D’autre part, nous constatons que les étudiants ont une préférence pour la formation en présence, soutenant que « les cours en présence sont meilleurs », et ont une réticence vis-à-vis de la formation à distance.

Même s’ils sont jeunes et font partie de la génération du Net (ayant grandi avec le numérique, comme le définissent Lomas et Oblinger, 2006), ils ne sont pas tous habiles à utiliser les technologies numériques dans leurs apprentissages parce que les universités africaines accusent du retard dans l’intégration des technologies numériques dans l’enseignement et l’apprentissage. Le modèle traditionnel de la salle de cours y est conservé et les nouveaux espaces physiques d’apprentissage intégrant différentes possibilités technologiques n’y sont toujours pas une réalité.

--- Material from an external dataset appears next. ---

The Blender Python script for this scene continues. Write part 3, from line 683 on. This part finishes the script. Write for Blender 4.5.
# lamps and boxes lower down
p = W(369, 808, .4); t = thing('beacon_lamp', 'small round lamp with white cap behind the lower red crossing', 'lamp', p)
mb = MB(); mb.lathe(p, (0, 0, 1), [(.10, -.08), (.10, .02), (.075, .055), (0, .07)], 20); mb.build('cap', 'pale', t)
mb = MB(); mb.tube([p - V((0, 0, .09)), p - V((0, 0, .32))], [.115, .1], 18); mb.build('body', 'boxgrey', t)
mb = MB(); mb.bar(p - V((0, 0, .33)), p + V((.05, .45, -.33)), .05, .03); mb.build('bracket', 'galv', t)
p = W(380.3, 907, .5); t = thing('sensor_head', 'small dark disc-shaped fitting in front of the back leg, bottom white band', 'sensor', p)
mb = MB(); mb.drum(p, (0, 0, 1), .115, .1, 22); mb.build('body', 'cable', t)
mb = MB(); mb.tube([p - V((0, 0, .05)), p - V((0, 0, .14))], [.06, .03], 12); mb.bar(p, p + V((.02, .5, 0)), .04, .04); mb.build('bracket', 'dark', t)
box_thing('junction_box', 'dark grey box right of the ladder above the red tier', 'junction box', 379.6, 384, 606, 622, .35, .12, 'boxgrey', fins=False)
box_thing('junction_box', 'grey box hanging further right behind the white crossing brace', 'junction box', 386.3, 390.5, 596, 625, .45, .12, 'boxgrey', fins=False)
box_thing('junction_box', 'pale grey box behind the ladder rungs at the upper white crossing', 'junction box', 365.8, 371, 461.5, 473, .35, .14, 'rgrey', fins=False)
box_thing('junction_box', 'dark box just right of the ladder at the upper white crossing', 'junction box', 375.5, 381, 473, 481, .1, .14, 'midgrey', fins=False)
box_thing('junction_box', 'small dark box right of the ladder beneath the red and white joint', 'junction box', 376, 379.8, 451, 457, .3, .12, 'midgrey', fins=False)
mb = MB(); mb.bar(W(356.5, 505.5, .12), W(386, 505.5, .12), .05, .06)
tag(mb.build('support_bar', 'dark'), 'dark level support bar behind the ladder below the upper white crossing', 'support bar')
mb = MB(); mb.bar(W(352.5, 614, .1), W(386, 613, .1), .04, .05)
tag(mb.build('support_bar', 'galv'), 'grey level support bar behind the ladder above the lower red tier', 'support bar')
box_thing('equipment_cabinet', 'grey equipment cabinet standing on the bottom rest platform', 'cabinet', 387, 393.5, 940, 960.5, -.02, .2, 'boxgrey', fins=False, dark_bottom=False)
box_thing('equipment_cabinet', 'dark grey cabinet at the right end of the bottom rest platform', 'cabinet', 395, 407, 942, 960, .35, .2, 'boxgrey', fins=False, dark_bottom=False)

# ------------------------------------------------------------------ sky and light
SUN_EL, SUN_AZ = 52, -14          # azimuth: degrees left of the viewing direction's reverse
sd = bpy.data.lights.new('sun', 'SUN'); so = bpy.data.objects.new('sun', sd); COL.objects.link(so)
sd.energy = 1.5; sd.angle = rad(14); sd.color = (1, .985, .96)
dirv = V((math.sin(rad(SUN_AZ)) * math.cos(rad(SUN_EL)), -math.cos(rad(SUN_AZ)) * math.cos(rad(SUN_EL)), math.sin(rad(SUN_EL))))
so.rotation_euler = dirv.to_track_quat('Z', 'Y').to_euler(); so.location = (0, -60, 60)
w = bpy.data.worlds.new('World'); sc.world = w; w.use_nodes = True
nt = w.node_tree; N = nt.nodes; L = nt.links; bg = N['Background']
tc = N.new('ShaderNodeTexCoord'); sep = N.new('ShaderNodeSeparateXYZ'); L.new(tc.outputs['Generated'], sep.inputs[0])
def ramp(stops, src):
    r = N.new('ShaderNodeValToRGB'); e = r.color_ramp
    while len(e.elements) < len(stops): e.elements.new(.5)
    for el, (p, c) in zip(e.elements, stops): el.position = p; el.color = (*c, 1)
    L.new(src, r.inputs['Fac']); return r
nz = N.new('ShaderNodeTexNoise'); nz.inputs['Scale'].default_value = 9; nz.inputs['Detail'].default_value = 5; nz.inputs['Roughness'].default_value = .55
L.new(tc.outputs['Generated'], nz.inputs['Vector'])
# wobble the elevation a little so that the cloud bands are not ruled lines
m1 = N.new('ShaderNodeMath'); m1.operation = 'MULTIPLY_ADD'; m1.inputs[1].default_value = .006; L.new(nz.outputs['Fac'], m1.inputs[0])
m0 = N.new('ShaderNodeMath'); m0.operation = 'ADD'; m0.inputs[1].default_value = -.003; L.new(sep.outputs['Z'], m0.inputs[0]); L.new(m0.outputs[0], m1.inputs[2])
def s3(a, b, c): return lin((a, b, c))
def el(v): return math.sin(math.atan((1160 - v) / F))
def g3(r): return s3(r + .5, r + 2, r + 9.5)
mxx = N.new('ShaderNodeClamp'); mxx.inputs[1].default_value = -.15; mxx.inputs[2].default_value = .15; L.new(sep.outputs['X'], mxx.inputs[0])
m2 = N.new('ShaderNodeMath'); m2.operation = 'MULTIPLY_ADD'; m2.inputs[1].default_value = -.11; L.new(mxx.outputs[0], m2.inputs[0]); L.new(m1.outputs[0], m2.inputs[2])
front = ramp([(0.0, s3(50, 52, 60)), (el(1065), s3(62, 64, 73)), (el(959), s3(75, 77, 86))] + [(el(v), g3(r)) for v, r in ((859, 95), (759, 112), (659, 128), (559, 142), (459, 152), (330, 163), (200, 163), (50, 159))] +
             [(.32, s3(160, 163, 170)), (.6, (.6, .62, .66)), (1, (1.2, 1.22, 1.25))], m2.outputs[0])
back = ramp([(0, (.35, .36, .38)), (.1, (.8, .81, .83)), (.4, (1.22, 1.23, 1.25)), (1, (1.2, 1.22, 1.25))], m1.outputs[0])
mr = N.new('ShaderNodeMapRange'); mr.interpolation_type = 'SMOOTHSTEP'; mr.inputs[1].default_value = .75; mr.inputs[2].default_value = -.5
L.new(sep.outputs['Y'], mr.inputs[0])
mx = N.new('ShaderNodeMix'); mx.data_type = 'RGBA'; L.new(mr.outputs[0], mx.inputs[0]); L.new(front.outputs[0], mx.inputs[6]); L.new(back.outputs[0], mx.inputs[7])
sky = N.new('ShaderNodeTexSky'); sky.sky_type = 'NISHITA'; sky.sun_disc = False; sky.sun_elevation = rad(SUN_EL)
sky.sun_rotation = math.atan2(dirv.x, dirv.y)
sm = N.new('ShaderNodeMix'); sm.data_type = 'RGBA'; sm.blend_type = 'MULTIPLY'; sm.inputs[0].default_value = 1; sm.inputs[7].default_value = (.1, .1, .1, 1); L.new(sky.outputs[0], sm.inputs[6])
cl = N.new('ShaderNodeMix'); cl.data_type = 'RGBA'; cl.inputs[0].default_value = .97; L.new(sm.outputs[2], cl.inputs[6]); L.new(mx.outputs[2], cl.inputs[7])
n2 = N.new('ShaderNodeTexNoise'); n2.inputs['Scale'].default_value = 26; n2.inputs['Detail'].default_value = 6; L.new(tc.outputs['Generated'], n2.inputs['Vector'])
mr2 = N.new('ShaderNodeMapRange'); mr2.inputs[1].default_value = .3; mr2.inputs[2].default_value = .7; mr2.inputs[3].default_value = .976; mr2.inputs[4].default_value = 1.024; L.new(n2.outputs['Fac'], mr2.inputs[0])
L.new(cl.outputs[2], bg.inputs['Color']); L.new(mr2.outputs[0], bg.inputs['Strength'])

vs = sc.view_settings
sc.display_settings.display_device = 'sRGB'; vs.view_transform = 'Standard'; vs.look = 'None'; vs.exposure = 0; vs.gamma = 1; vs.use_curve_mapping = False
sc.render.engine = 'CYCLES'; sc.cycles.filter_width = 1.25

Cette expérience nous a permis de faire face à certaines réalités essentielles pour réussir un tel projet universitaire.

3. Enseignements tirés de l’expérience

Du côté des enseignants

De cette expérience, nous retenons que la formation à distance ne s’improvise pas. Il est important de prendre en compte le processus d’intégration des technologies dans toute sa complexité et toutes ses dimensions (Peraya, 2017). Comme tout projet, sa mise en place nécessite une analyse approfondie pour mieux établir les besoins et les caractéristiques des étudiants. Cette analyse permettrait de choisir le type de formation appropriée (synchrone, asynchrone, hybride) et les pratiques pédagogiques applicables à chaque situation. Cette improvisation dans la mise en place de la formation à distance à l’ESEA a du reste entraîné le report de la mise en oeuvre de certaines activités pédagogiques importantes de la formation (évaluation, stages…).

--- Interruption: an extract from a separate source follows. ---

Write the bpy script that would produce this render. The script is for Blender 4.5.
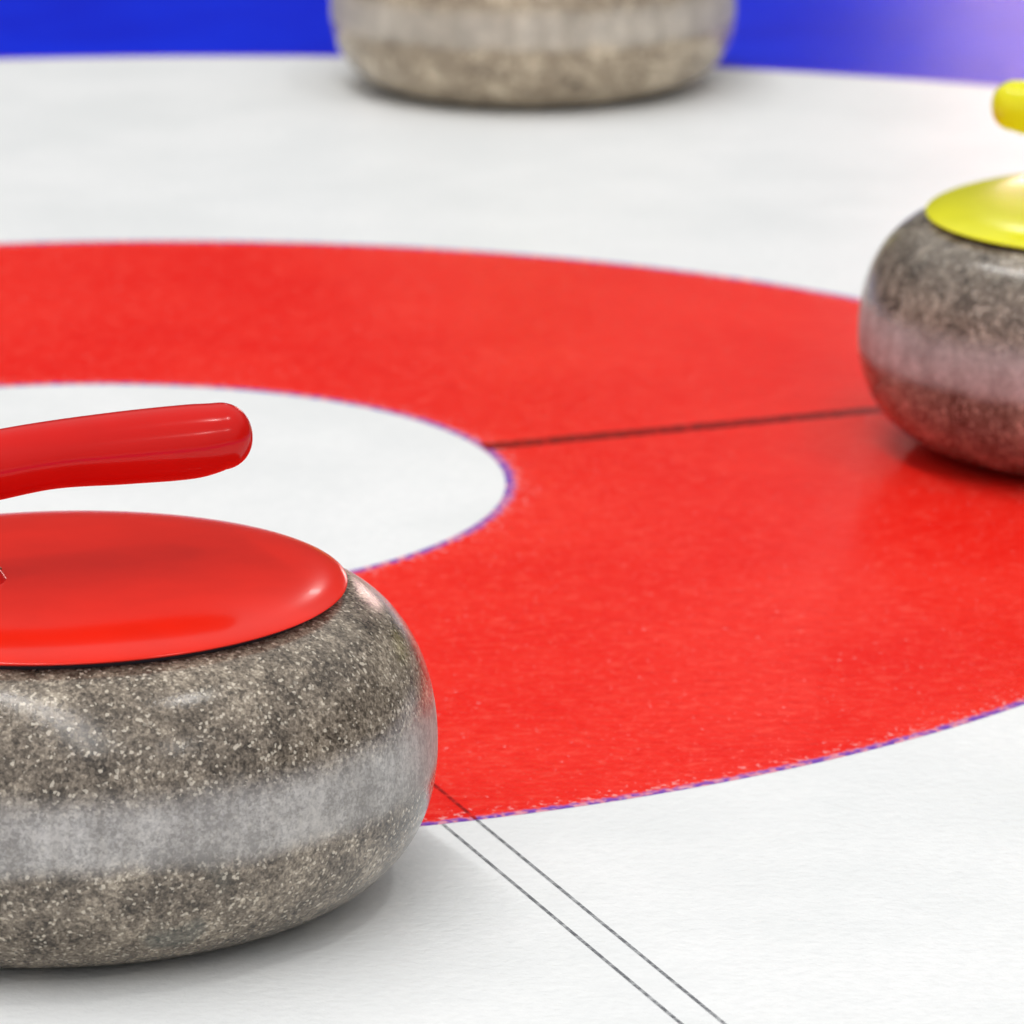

Les moyens financiers dont l’établissement doit disposer sont un autre élément à ne pas négliger, car dans notre contexte, les limites de la plateforme de cours sont en grande partie liées au manque d’argent. La plateforme est conçue par un collègue sociologue appuyé par un étudiant de l’établissement en rédaction de mémoire de maîtrise sur la formation à distance. Avec des moyens financiers et techniques plus importants, ils auraient pu mettre en place une plateforme accessible à tous avec des outils permettant aux enseignants de concevoir plus facilement leurs plans et contenus de cours et d’accompagner efficacement leurs étudiants.

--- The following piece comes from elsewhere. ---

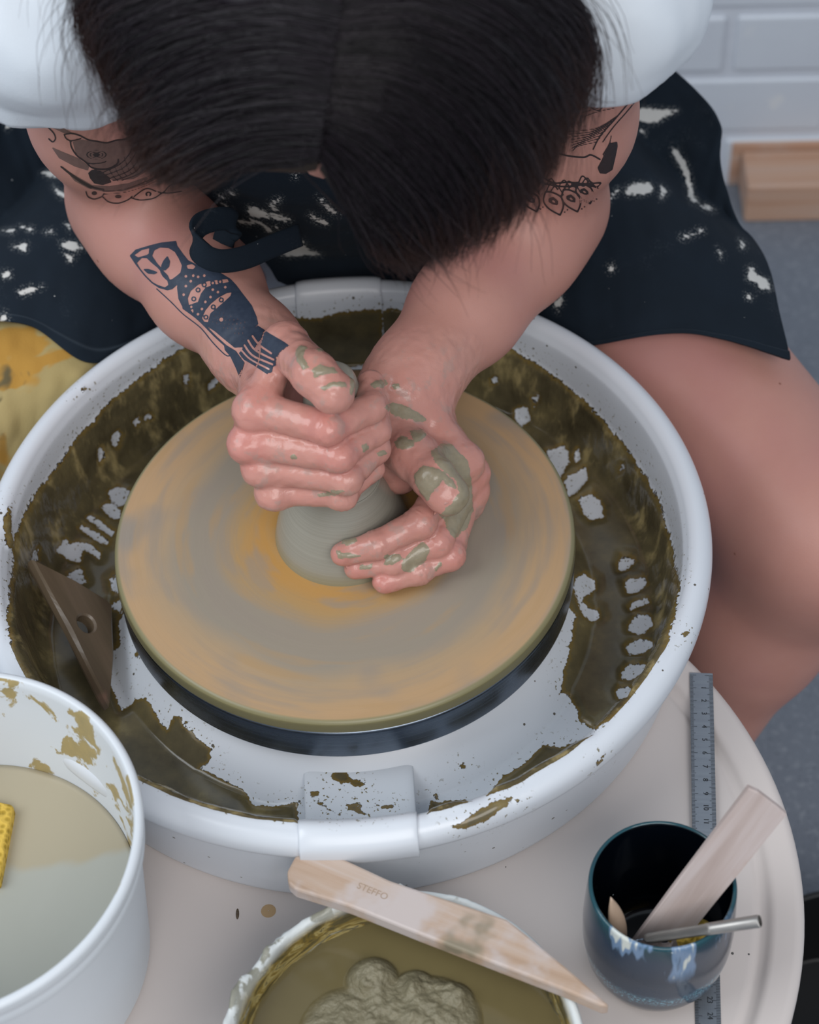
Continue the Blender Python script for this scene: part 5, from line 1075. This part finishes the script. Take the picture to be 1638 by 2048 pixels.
wing = [('line', [(495, 945), (620, 985), (780, 1002), (850, 980), (935, 1022)], 16), ('add', [(1030, 870), (1095, 855), (1100, 900), (1080, 1000), (1052, 1120), (990, 1158), (932, 1152), (912, 1100), (950, 1030), (1000, 920)]), ('line', [(1140, 315), (1200, 350), (1242, 425)], 28), ('line', [(1370, 290), (1230, 460), (1080, 640), (940, 800), (870, 930)], 12), ('line', [(1345, 380), (1200, 560), (1060, 720), (960, 860)], 10), ('line', [(1040, 800), (1020, 880), (960, 980)], 9)]
for k in range(8): wing.append(('line', [(1090 - k * 26, 620 + k * 34), (900 - k * 24, 730 + k * 24), (640 + k * 6, 760 + k * 26)], 8))
for k in range(5): wing.append(('line', [(1150 - k * 20, 380 + k * 40), (980 - k * 20, 420 + k * 40), (820 - k * 10, 440 + k * 46)], 8))
wing += [('line', [(830, 520), (930, 560), (1040, 430), (1140, 370)], 9), ('add', [(1340, 130), (1420, 60), (1430, 100), (1380, 170), (1310, 190)])]
for (cx, cy, k) in [(290, 1405, .9), (500, 1420, 1.05), (665, 1395, 1.0), (790, 1330, .9)]:
    L = lambda pts: [(cx + x * k, cy + y * k) for x, y in pts]
    wing += [('line', L([(-70, -90), (-88, -10), (-40, 60), (60, 118)]), 15), ('line', L([(60, 118), (88, 40), (70, -40), (-10, -85), (-70, -90)]), 15), ('add', L([(-45, -30), (0, -45), (42, -8), (40, 30), (-5, 22), (-42, 0)])), ('sub', L([(-18, -12), (0, -18), (18, 0), (16, 12), (-4, 6)])), ('dot', L([(100, 90)])[0], 8), ('dot', L([(125, 70)])[0], 8), ('line', L([(-60, -100), (-20, -170), (40, -110)]), 12), ('line', L([(-20, -100), (30, -150), (90, -60)]), 10)]
wing += [('line', [(370, 1170), (500, 1240), (640, 1235), (780, 1250), (940, 1240)], 14), ('line', [(370, 1230), (520, 1270), (660, 1275), (800, 1260), (920, 1290)], 14), ('line', [(380, 1190), (430, 1260), (480, 1200), (540, 1275), (600, 1215), (660, 1280), (720, 1235), (780, 1275), (840, 1225), (900, 1280), (945, 1245)], 9)]
tattoo('wing_tattoo', 1000, 100, 4.68, (1480, 1600), wing, INK2)['label'] = 'black wing tattoo and petal band on the upper arm'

De plus, nos collègues et nous ressentons un besoin de formation sur l’usage du numérique dans l’enseignement et sur la conception de scénarios pédagogiques, car selon Peraya (2017) : « Tout enseignant qui s’engage dans un processus d’intégration des technologies s’engage dans un processus d’innovation technopédagogique : l’émergence d’une nouveauté se situerait moins dans le contenu que dans le faire autrement dans un milieu donné. »

Du côté des étudiants

Du côté des étudiants, compte tenu des difficultés précitées, il serait nécessaire de privilégier le mode asynchrone en mettant à leur disposition des ressources textes téléchargeables facilement aussi bien sur ordinateur que sur téléphone intelligent et, pour les activités d’équipe, de les inciter à utiliser des outils de collaboration en ligne. Avec ces derniers, nous suivrons de près l’état d’avancement de leurs projets et nos rétroactions se feront facilement et à chaud.

De plus, pour garder une proximité avec les étudiants, une rencontre virtuelle une fois toutes les deux semaines et un accompagnement soutenu par courriel ou sur les réseaux sociaux seraient indiqués. Cette stratégie permettrait aux étudiants d’apprendre à leur rythme et de s’organiser socialement et financièrement pour accéder aux contenus de cours et satisfaire aux exigences pédagogiques.